James Varela, Selected By Angels, Is Already Moving Up


Every little leaguer aims to become a professional. They want to step on the same dirt that baseball’s top stars play on. They strive for the top.

No one from Levittown has ever made it to the MLB. However, one lad wants to change that.

“I always believed that I can play special baseball,” James Varela said. “I always believed that I can make it to the MLB.”

Varela, 22, received a call from a Los Angeles Angels’ scout two days after the MLB Draft in June. While he wasn’t drafted, he knew everything would be OK. It was time to become a minor league pitcher.

The former Division Avenue High School pitcher dominated on the mound at LIU Post. It was virtually impossible for hitters to even make contact while facing the Levittown native.

He went on to set program records in wins (28), innings pitched in a season and overall (107.1 and 314.2), as well as starts in a season and overall (14 and 44).

James Varela poses in the locker room, adorned in his new Los Angeles Angels gear.
(Photos courtesy of James Varela)

“LIU was my first college visit and I fell in love with the campus,” Varela said. “It was only 20 minutes away from home, but it felt like I was in the middle of the country.”

Varela did exactly what he did in high school, using his four-pitch repertoire to become arguably the best pitcher in LIU’s history. The right-hander stands at 6’1”, utilizing his stature to increase his velocity.

He’s maxed out at 92 mph, but usually throws his four-seam fastball around 88 mph. His other pitches include a slider, curveball and change-up, with his slider being his most effective tool while facing batters.

“It’s my go-to for strikes and strike-outs,” he said. “It’s not a big, sweeping slider. It has a small break, but I throw it relatively hard compared to my fastball velocity. We’re just going to keep sticking to it.”

Since signing with the Angels as a non-drafted free agent on June 11, Varela hasn’t stopped traveling.

The former Division II star has already bounced around from the Arizona League (Arizona League Angels) to the Rookie League (Orem Owlz), low Single-A (Burlington Bees) and high Single-A (Inland Empire 66ers). While the schedule might be hectic, the experience of already having a shot at high Single-A ball is quite exceptional.

“I was told I would make an appearance in Single-A for one day and go back to Orem,” he said. “I got back to Orem, spent two weeks there and then, I was told I’m going to high-A in Southern California. It’s been a crazy month and a half.”

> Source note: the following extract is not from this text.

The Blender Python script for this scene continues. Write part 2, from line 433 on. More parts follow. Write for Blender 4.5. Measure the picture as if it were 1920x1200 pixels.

The possibility of being Levittown’s first major leaguer is certainly alive and well for Varela.

James Varela is zoned in as he prepares to pitch to a batter at LIU Post.

While he still needs to prove himself to coaches and scouts alike, the tenacity and leadership skills that he learned at Division Avenue and LIU will lead him down the right path.

“James is the epitome of the Division baseball player,” Division Avenue varsity baseball coach Tom Tuttle said in a statement. “This is evident in his hard work and dedication to his craft. The Levittown community is proud of James’ accomplishments and wish him the best of luck on his journey in professional baseball.”

Sean Nolin from Seaford, just south of Levittown, is the only notable player from the area to make it to the big leagues. He played in eight major league games from 2013-15 with the Toronto Blue Jays (two) and Oakland Athletics (six).

For Varela, his journey in baseball started when he was a toddler.

“I started playing baseball with my mom (Kerri) since I was first able to walk,” he said. “My grandpa always watched baseball and I would always sit down on the couch with him when I was a little kid and watch. I’ve always loved it.”

Varela would frequently play games at Red Wing Field. He remembers those days like it was yesterday. Suddenly, here is a 22-year-old who is now on the cusp of making Levittown history.

While he knew he wanted to be a baseball player, he was unsure what position he would play. At Division Avenue, he was the starting center fielder, as well as a pitching ace.

“I was never a power hitter,” Varela said. “I was old school and always put the ball in play, which probably led to me becoming a pitcher. Pitching, at first, it was just talent since I could throw hard. But by my junior year, I knew pitching would take me to college.”

Varela began to execute his pitches more diligently than ever. It’s what made NCAA scouts realize how talented the Blue Dragon was. He was focused on his goal, and nothing would get in his way.

At LIU, head coach Mike Gaffney and pitching coach JP Lipovac aimed to improve Varela’s craft. He had the basics, but in order to get a shot at professional ball, he needed to be spotless.

“JP introduced me to a bunch of things on Twitter,” Varela said. “It led to my knowledge of baseball and more specifically, pitch design. Besides him, my head coach played minor league baseball, so I could talk to him about things that guys at the higher levels do. If I can do things they do, it should show at the college level.”

Fortunately for Varela, the Angels called and now, he has a chance to do something special. It’s all about staying focused and working to improve each day.

“It’s the little things and attention to detail,” he said. “I need to know the right pitches to throw. The little things are exposed if you mess up even a little at this level.”